Pressemitteilung Berliner Woche, 07.06.2006

 

 

 

 

 

 

 

 

 

 

 

 

 

 

 

 

 

 


"Jetzt ist der Krieg für mich wirklich zu Ende"


Britischer Flieger findet nach 62 Jahren seine Absturzstelle im Wald am Bahnhof Hirschgarten   von Ralf Drescher


Ein Wäldchen in der Nähe des Bahnhofs Hirschgarten. Der Brite Reginald Wilson (83) aus Essex, ist nach 62 Jahren noch einmal zurückgekehrt. Im Januar 1944 überlebte er hier den Absturz seines Flugzeuges.
Der Brite gehörte im Zweiten Weltkrieg zur 102. Squadron der Royal Airforce und flog damals seinen dritten Angriff auf Berlin. Von Nachtjägern angegriffen, stürzte die viermotorige Maschine im Raum Köpenick ab, Wilson und drei Kameraden retteten sich mit dem Fallschirm, vier starben. Bereits im vorigen Jahr war der Luftkriegsveteran zur Spurensuche nach Berlin gekommen. Eine damals besichtigte Stelle in der Köllnischen Heide erwies sich hinterher als falsch.
Diesmal hat sich Michael Pincus mit Reginald Wilson verabredet. Er war im Januar 1944 gerade 17 Jahre alt und wohnte in der Siedlung Elsengrund in Köpenick. Michael Pincus: "Ich habe den Angriff vom 20. Januar in meinem Notizbuch festgehalten.
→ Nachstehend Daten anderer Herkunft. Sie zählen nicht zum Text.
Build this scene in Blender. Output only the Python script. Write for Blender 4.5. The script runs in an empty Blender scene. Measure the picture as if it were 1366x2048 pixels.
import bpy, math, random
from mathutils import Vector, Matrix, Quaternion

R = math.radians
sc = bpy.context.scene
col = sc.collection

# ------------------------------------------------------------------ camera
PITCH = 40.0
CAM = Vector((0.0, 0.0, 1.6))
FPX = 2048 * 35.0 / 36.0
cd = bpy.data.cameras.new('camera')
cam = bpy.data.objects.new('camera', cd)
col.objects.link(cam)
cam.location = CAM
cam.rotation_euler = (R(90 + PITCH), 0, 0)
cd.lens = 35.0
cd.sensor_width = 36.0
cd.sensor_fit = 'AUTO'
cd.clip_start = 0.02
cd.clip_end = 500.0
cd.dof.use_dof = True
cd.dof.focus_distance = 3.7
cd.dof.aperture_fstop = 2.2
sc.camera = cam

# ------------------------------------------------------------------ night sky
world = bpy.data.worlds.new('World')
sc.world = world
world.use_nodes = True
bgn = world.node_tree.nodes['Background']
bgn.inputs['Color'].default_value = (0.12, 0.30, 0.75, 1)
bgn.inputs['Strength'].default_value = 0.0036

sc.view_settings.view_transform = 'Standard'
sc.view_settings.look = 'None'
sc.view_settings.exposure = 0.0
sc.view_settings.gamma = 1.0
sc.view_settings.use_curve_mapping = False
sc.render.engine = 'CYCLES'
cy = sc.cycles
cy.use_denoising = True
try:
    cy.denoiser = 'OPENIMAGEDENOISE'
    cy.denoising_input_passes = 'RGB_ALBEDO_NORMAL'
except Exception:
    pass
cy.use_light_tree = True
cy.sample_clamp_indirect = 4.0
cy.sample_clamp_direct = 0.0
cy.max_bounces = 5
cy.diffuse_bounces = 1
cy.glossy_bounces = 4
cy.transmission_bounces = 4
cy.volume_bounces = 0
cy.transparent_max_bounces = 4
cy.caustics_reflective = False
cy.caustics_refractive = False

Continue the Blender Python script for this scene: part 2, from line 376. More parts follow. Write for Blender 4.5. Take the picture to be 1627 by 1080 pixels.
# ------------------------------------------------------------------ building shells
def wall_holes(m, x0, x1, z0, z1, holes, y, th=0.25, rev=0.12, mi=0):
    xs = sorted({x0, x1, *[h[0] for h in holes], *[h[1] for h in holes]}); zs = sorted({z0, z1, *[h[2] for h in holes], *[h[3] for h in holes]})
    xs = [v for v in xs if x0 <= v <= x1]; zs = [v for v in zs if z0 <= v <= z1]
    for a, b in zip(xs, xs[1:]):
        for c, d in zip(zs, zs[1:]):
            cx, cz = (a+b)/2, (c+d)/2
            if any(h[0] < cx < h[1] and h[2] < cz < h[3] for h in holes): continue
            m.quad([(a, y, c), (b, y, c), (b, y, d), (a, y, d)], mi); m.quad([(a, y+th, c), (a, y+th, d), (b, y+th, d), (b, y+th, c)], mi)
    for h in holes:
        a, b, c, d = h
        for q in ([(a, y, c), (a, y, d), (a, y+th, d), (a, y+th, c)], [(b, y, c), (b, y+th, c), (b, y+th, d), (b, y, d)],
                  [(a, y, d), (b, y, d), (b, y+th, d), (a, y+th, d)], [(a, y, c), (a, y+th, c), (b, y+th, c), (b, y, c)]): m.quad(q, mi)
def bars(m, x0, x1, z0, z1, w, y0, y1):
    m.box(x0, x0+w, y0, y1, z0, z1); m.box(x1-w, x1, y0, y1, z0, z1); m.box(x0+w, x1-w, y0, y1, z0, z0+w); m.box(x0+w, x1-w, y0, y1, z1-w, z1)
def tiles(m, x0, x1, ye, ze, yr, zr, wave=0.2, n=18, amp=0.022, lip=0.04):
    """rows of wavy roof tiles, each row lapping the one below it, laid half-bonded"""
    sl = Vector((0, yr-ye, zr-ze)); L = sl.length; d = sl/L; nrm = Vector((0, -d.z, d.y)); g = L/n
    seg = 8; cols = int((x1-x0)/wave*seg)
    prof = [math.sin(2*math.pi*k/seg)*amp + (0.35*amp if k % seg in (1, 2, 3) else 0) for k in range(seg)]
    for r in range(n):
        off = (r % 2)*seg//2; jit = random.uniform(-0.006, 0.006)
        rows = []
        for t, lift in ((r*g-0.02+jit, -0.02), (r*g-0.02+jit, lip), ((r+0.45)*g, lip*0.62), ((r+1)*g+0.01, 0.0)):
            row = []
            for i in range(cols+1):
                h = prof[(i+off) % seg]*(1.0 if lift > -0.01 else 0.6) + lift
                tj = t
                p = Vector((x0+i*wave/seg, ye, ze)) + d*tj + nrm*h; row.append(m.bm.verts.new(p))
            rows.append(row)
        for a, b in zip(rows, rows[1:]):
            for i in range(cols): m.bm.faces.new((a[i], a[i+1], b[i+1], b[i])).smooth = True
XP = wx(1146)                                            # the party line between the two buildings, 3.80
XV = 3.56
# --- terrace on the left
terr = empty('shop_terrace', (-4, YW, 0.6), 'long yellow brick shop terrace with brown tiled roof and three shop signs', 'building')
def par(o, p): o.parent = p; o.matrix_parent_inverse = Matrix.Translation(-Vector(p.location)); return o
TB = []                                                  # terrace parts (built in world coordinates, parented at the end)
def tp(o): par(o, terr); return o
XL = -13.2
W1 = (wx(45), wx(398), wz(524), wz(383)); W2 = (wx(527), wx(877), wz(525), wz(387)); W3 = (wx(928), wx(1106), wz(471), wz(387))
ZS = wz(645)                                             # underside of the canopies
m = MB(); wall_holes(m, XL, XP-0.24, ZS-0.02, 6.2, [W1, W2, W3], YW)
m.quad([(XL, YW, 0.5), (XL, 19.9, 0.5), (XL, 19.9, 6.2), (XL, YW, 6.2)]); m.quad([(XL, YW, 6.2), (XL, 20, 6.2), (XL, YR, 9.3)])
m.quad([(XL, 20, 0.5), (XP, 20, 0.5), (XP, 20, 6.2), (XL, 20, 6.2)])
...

Von 19 bis 22 Uhr gab es Vollalarm, es erfolgte ein schwerer Angriff auf Berlin und Köpenick. Wir wurden in unserem Luftschutzkeller ganz schön durchgeschüttelt."
Am Tag nach dem Angriff musste der Gymnasiast auf dem Weg zur Schule durch den Wald am Bahnhof Hirschgarten laufen. Dort lag das Wrack eines viermotorigen Bombers, mehrere Tote Besatzungsmitglieder befanden sich noch in der Maschine. Einige Tage später schraubte ein Freund ein Schild vom Armaturenbrett ab und schenkte es dem Köpenicker. Nach 62 Jahren fand Michael Pincus nach wenigen Minuten die Stelle, an der damals der Bomber mit abgebrochenen Tragflächen lag. Das Wrack war noch vor Kriegsende weggeräumt worden.
Noch heute sieht man im Wald, das es hier einmal stark gebrannt hat. Im Boden stecken Metallteile und zahlreiche zur Täuschung der deutschen Radargeräte eingesetzte Aluminiumstreifen. Ein Teil, das aus dem Boden schaut, erwies sich als Glücksbringer. Es hat eine Nummer und hat früher wohl einmal zu einer Tragflächenverstrebung gehört.
Der Luftkriegshistoriker Rüdiger Kaddatz aus Oranienburg untersucht es: "Es gehört zweifelsfrei zu einem Halifaxbomber, der im Flugzeugwerk der English Electric Group in Salmesbury produziert wurde. Die Unterlagen zeigen, dass dort unter anderem die Maschinen mit den Seriennummern LW 313 bis 345 hergestellt wurden. Wilsons Maschine hatte die Nummer LW 337, mit großer Sicherheit gehört das Teil zu seiner Maschine." Für Reginald Wilson bedeutet der Fund das glückliche Ende einer mehrjährigen Suche.
Seit Jahren hatte der Luftkriegsveteran im Internet und in britischen Archiven versucht, seinen Absturz aufzuklären. "Jetzt ist der Krieg für mich wirklich zu Ende. Die gefundenen Teile bekommen meine Enkel, zur Erinnerung an eine schreckliche Zeit."
Michael Pincus freut sich, das mit seiner Hilfe das Schicksal der Besatzung der Halifax LW 337 aufgeklärt werden konnte. Groll gegen den Engländer, der ihn und seine Familie in den Luftschutzkeller zwang, hegt er schon lange nicht mehr: "Unser Land hat den Krieg angefangen. Da gibt nichts aufzurechnen."
Die Aufklärung wurde übrigens nur möglich, weil sich Claus-Dieter Sprink vom Heimatmuseum Köpenick an die Öffentlichkeit gewandt hatte. Die Berliner Woche veröffentlichte seinen Aufruf nach Zeitzeugen. Daraufhin hatten sich rund 60 Leser gemeldet und trugen mit ihren Erinnerungen dazu bei, dass die Absturzstelle gefunden werden konnte.